[Given data]
=-=-=

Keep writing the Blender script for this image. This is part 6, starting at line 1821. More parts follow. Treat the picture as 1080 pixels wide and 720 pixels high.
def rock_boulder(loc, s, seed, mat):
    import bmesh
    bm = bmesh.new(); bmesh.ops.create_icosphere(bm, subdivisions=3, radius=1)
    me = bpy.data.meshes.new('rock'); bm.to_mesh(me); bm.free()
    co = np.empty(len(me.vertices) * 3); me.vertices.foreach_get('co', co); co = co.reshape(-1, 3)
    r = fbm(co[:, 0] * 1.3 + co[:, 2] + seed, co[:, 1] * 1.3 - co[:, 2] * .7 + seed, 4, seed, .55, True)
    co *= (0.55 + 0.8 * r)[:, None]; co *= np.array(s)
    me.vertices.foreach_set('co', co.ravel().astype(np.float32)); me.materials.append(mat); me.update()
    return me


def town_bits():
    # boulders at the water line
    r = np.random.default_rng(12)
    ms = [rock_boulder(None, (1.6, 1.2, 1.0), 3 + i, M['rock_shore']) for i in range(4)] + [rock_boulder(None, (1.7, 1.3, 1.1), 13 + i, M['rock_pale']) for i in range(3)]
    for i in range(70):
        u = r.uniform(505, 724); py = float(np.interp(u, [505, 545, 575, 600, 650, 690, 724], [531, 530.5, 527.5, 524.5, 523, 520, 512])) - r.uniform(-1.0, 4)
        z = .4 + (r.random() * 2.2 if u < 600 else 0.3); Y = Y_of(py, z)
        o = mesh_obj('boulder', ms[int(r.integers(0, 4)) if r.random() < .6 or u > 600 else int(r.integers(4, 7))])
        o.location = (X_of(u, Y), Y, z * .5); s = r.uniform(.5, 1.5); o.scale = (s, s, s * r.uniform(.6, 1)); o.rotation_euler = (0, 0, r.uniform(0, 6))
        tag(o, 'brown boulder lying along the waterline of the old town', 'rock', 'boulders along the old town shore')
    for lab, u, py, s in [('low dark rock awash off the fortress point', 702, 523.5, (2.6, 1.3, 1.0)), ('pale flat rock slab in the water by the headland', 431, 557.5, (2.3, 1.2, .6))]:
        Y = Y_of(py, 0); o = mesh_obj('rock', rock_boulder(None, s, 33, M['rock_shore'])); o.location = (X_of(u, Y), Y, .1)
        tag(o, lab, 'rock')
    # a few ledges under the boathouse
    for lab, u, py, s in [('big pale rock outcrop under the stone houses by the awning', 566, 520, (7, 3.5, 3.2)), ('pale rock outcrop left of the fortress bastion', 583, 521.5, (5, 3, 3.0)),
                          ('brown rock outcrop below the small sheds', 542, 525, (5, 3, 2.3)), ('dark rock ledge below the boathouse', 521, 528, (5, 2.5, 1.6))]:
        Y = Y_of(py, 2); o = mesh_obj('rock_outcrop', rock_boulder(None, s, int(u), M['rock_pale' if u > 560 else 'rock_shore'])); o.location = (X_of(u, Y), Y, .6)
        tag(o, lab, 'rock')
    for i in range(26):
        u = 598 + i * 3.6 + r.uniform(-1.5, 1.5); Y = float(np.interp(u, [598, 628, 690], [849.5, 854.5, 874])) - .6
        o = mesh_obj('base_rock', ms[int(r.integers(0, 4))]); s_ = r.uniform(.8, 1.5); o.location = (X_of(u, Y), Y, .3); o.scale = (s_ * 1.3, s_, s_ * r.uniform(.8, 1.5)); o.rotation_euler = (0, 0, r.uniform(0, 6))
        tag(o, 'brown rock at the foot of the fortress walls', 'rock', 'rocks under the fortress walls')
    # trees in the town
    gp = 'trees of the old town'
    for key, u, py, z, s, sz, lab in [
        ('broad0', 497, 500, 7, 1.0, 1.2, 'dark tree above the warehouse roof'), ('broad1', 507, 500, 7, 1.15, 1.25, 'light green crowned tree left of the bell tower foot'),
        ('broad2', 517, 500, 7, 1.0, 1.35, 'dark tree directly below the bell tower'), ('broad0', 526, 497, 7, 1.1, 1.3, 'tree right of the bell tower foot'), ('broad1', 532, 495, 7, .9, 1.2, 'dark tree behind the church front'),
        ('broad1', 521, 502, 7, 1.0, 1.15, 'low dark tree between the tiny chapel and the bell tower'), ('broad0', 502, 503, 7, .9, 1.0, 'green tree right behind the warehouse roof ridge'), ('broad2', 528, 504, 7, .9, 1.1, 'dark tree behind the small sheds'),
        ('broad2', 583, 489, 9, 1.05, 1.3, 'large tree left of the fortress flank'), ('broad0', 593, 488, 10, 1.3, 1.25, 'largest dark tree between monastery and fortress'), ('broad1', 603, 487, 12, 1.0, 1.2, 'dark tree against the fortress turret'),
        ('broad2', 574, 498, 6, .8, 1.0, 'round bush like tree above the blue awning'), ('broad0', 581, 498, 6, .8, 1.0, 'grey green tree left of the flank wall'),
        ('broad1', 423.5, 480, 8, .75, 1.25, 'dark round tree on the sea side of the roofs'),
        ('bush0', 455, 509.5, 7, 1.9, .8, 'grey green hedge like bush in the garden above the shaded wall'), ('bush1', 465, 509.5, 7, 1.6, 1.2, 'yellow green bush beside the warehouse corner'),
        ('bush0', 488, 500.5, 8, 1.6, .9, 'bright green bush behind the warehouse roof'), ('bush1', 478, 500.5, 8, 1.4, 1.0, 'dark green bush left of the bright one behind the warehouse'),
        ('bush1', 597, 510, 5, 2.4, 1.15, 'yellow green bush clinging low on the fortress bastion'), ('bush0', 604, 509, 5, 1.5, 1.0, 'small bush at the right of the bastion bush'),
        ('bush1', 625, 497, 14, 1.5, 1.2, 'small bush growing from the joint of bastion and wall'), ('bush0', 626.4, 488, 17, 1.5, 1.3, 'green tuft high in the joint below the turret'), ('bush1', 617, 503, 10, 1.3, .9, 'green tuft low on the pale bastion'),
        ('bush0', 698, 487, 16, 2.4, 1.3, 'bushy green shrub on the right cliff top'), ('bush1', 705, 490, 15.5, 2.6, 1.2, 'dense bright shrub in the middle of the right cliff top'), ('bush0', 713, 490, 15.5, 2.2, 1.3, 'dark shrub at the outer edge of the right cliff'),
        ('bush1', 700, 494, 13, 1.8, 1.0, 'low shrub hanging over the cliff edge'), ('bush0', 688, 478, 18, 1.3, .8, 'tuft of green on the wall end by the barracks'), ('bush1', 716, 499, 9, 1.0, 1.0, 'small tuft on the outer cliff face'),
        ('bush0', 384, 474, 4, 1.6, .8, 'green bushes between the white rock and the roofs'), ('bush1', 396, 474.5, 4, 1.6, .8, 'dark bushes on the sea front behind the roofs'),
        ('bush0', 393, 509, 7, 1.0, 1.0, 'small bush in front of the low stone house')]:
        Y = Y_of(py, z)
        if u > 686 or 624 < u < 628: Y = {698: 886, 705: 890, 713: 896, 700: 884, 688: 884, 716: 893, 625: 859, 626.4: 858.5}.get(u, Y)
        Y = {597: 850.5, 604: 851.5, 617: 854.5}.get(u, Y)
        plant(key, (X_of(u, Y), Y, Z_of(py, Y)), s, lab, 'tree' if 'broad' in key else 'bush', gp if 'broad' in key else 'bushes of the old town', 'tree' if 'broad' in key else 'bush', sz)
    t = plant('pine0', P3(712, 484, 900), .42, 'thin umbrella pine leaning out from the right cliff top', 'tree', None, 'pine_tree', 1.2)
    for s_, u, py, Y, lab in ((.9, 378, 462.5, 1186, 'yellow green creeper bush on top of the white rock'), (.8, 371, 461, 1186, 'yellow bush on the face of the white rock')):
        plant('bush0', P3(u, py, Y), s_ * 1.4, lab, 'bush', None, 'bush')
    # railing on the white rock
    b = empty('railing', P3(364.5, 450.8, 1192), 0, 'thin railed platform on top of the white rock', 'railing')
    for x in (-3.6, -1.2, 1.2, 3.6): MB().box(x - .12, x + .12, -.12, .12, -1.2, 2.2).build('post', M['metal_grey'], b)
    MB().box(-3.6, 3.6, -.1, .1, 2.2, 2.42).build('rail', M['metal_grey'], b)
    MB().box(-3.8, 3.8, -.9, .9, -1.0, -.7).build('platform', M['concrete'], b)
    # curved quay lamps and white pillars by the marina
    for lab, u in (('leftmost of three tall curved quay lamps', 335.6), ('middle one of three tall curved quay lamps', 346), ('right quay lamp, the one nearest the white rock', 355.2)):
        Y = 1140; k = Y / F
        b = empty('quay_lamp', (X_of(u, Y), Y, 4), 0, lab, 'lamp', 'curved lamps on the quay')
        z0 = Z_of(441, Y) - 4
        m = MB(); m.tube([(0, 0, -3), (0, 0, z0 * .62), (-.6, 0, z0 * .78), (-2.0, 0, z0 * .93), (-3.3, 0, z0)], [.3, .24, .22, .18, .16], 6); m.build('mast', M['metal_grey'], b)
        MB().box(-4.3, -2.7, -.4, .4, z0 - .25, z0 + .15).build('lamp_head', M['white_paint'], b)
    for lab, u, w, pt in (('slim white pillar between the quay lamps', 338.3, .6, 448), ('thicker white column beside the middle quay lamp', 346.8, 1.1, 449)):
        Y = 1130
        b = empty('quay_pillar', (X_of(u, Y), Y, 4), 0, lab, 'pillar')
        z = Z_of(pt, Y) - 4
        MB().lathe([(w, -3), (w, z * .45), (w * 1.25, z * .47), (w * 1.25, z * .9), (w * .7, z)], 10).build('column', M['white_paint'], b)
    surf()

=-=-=

[Work to complete]
From the data above, show each line that contains "high".

[The output]
Keep writing the Blender script for this image. This is part 6, starting at line 1821. More parts follow. Treat the picture as 1080 pixels wide and 720 pixels high.
        ('bush1', 625, 497, 14, 1.5, 1.2, 'small bush growing from the joint of bastion and wall'), ('bush0', 626.4, 488, 17, 1.5, 1.3, 'green tuft high in the joint below the turret'), ('bush1', 617, 503, 10, 1.3, .9, 'green tuft low on the pale bastion'),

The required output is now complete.